The two events marked a shift for the Trans* ERG. It spoke to the growing power of the ERG, with it weighing in on content decisions. It also sparked critical internal dialogues at Netflix, Field said. Netflix’s context teams lacked trans people, and that had been laid bare.
ERGs are increasingly common at large companies. Tech companies and newsrooms from The New York Times to USA TODAY rely on ERGs as important venues for employees to raise concerns and find community.
Like Netflix, USA TODAY recently found itself in the position of having to answer to its queer ERGs over content decisions.
On May 22, the newspaper published an op-ed by Chelsea Mitchell, a plaintiff suing the Connecticut Association of Schools for allowing transgender girls into track competition. The op-ed misgendered Mitchell’s trans competitors as boys, echoing the dehumanizing language used to talk about trans girls used by the Alliance Defending Freedom, an anti-LGBTQ+ organization that had taken up Mitchell’s case.
Sammy Gibbons, who co-leads the USA TODAY’s LGBTQ+ ERG Pride Forward, said the ERG provided a powerful outlet for trans employees who had mixed feelings about returning to work the next day.
“We were able to open a dialogue with them,” Gibbons said. “We had a USA TODAY opinion editor come and speak with us, and was pretty receptive to hearing our thoughts.”
Editors updated the piece to remove the misgendering. That is the kind of change that the Trans* ERG wants from Netflix with “The Closer.” The Trans* ERG slack channel has ballooned to over 2,000 employees, with allies logging on.

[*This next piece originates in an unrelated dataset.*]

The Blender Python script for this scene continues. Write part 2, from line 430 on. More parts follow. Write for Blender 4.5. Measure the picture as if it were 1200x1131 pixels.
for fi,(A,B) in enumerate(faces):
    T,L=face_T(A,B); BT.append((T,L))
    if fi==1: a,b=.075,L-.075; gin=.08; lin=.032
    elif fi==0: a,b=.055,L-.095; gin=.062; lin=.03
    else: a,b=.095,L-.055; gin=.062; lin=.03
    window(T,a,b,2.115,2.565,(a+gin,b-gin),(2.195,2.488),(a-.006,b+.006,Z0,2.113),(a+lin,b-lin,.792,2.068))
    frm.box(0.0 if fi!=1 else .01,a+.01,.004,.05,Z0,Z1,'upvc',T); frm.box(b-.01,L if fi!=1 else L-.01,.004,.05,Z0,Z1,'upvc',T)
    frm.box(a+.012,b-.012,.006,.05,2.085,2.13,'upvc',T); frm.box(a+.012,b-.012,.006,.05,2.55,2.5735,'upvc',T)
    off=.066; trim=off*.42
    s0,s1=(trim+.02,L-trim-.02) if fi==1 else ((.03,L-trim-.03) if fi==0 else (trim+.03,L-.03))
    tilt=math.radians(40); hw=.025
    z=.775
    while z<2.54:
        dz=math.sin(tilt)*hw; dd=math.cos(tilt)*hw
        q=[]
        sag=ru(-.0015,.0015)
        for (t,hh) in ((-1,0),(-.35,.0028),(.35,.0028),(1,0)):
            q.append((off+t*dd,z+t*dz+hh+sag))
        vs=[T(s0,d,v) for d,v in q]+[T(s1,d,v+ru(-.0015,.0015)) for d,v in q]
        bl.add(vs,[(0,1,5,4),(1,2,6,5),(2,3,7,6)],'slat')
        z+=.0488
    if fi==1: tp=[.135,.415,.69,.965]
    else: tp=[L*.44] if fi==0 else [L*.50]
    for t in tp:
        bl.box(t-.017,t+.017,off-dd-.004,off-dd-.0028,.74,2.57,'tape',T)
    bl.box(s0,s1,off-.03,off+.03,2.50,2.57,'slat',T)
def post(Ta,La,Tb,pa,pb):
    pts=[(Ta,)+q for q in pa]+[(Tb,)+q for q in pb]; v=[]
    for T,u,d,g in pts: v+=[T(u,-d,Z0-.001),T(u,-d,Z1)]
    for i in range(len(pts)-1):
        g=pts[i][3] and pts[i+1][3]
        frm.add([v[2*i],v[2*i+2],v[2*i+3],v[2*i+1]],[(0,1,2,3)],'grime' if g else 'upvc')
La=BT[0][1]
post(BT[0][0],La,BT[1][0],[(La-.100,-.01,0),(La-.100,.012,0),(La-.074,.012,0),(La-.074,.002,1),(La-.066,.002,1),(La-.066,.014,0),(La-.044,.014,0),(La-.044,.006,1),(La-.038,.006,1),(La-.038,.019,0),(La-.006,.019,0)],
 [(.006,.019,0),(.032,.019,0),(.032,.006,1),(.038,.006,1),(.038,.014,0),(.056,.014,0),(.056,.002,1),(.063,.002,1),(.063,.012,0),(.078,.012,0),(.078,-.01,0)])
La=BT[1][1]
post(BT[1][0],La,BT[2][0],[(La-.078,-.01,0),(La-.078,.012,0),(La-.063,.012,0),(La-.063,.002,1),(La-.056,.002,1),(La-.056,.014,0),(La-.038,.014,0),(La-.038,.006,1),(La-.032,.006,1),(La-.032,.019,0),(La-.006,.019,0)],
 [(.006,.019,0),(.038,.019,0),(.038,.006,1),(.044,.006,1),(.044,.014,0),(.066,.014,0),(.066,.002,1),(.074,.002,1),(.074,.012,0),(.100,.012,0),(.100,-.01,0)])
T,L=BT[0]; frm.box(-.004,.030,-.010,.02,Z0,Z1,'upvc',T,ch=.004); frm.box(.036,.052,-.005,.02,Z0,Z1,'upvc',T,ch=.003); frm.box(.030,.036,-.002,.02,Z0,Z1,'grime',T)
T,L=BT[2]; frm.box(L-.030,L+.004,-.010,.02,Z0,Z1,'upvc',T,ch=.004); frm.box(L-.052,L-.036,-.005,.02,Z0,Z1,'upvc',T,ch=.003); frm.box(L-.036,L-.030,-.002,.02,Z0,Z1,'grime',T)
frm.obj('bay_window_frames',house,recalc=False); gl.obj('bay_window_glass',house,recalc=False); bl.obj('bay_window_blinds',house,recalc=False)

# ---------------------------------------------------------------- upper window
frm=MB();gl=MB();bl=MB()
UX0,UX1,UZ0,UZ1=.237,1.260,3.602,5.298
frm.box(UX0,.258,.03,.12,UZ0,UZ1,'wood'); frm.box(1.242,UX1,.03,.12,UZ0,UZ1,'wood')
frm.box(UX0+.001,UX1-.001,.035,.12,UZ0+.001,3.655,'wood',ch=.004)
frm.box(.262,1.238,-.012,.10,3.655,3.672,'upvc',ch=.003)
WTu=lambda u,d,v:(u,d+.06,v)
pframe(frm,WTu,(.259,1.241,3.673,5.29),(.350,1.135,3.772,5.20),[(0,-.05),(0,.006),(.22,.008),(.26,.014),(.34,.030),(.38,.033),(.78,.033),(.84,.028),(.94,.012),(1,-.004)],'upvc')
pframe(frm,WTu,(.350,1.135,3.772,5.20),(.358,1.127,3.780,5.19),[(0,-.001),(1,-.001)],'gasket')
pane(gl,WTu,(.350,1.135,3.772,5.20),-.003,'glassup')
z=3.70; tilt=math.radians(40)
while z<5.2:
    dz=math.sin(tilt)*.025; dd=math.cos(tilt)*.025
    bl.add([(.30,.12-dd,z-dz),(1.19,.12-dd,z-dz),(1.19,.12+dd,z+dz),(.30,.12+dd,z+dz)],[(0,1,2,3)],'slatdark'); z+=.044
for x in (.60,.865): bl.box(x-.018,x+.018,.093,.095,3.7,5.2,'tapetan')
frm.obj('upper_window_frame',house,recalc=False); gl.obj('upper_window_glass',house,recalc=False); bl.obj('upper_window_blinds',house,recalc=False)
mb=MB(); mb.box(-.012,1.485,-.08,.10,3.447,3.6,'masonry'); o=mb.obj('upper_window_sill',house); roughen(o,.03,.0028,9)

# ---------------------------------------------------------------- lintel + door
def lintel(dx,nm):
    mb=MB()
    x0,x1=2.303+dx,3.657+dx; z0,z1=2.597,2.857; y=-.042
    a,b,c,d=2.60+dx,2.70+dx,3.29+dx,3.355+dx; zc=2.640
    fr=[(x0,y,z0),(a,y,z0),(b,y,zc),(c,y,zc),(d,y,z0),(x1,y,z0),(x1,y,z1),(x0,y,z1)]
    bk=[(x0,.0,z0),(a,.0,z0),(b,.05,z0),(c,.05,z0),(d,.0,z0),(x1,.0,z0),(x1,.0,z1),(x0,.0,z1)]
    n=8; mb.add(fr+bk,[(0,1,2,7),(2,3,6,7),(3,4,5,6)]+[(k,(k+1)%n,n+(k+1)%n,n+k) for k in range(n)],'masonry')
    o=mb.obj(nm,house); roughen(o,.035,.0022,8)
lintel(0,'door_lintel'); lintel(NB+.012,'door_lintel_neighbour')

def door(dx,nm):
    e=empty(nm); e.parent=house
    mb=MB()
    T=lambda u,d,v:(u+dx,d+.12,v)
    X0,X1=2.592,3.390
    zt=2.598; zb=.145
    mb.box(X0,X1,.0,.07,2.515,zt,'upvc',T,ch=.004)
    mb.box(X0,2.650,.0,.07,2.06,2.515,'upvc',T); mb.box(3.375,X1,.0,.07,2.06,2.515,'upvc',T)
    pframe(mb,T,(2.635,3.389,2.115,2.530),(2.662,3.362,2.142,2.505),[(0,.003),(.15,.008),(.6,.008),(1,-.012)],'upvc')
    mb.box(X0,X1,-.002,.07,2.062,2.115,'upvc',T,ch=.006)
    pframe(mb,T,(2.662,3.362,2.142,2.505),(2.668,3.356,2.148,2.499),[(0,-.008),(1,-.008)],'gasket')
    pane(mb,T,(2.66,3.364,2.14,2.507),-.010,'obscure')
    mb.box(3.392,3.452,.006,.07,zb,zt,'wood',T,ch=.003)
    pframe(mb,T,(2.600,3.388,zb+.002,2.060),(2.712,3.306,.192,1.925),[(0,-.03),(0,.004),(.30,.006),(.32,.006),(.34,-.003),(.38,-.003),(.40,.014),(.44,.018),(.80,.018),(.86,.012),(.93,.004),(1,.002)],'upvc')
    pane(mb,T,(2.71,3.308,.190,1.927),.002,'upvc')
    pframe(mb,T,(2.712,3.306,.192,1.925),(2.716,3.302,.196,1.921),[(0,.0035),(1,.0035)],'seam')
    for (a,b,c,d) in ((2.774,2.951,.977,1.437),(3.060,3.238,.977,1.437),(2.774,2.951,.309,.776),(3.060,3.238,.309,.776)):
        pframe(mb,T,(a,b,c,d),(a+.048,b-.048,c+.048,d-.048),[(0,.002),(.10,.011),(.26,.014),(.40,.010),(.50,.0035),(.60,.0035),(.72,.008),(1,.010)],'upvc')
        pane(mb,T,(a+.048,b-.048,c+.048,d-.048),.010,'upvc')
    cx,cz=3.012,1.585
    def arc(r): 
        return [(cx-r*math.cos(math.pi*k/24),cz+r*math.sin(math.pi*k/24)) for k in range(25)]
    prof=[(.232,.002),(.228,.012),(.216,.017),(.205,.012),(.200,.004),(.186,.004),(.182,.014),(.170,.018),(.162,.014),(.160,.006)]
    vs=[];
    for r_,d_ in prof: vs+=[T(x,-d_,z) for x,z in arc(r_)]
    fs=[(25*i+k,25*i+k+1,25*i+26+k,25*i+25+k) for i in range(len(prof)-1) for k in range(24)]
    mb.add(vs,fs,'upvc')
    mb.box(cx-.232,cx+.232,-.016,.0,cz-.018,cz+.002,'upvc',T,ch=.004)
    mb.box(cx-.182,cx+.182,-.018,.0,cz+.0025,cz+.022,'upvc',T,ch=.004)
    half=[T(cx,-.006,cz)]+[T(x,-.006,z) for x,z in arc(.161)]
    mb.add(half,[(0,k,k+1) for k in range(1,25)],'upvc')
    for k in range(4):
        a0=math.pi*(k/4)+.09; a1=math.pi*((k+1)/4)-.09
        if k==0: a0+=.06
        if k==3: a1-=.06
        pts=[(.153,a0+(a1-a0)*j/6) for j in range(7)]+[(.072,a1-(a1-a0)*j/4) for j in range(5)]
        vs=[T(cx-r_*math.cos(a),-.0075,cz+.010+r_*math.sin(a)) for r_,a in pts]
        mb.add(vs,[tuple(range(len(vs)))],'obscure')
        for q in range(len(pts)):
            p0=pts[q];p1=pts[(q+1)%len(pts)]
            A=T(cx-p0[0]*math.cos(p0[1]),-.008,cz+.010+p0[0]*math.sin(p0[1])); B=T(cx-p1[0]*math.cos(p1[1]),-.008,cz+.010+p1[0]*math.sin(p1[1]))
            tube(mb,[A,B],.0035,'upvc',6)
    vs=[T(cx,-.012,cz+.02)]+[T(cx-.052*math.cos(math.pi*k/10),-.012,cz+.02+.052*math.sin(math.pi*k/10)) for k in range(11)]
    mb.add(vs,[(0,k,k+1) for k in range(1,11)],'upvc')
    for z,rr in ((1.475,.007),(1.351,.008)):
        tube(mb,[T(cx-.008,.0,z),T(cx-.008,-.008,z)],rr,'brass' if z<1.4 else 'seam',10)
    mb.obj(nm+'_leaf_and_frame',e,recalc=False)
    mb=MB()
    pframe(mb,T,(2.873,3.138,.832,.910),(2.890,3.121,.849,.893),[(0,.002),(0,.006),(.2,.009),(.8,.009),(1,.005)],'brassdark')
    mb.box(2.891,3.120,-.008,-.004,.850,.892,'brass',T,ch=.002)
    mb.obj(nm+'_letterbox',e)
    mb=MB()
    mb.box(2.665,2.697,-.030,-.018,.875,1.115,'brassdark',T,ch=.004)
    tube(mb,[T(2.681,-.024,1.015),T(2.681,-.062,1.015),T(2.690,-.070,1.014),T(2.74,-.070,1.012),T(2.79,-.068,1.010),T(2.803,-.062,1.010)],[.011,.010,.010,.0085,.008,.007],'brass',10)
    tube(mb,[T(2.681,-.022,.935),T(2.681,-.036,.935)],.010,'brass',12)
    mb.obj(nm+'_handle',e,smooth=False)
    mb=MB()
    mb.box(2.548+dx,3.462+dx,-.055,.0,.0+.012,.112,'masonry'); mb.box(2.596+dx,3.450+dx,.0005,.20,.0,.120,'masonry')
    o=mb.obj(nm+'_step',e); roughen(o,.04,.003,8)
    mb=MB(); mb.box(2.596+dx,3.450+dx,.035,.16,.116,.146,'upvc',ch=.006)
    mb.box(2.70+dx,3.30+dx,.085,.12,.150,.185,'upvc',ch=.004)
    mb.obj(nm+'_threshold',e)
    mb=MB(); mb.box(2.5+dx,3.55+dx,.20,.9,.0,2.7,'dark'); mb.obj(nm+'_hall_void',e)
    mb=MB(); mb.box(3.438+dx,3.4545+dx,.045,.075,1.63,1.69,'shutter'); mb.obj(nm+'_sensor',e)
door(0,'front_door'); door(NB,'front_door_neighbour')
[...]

Pagels-Minor, who was fired on suspicion of leaking internal information on the special to the media (charges they deny), said that trans employees were left reeling in the wake of the special. Pagels-Minor and Field filed labor relations charges against the company last week for allegedly retaliating against them.
“I’m pregnant, and I had to literally force myself to eat, because I was sick to my stomach every day, hearing how brokenhearted people were,” Pagels-Minor said. “I don’t know if I’ve ever seen a group of people who felt more betrayed.”
Part of that, according to Birch, was that many had poured so much of themselves into creating an inclusive company, sometimes to the detriment of their own professional development. They felt that labor had been dismissed and were stunned that “The Closer” was released without their consultation.
“It’s not something we’re an expert in,” Birch said. “And it’s not necessarily marketable unless we’re going to go into a position doing something related to this, like if we decided to become consultants on inclusion and diversity or something like that … You don’t want to be the trans person in the room. You want to be the coder in the room.”
Disclosure: USA Today is a publishing partner of The 19th.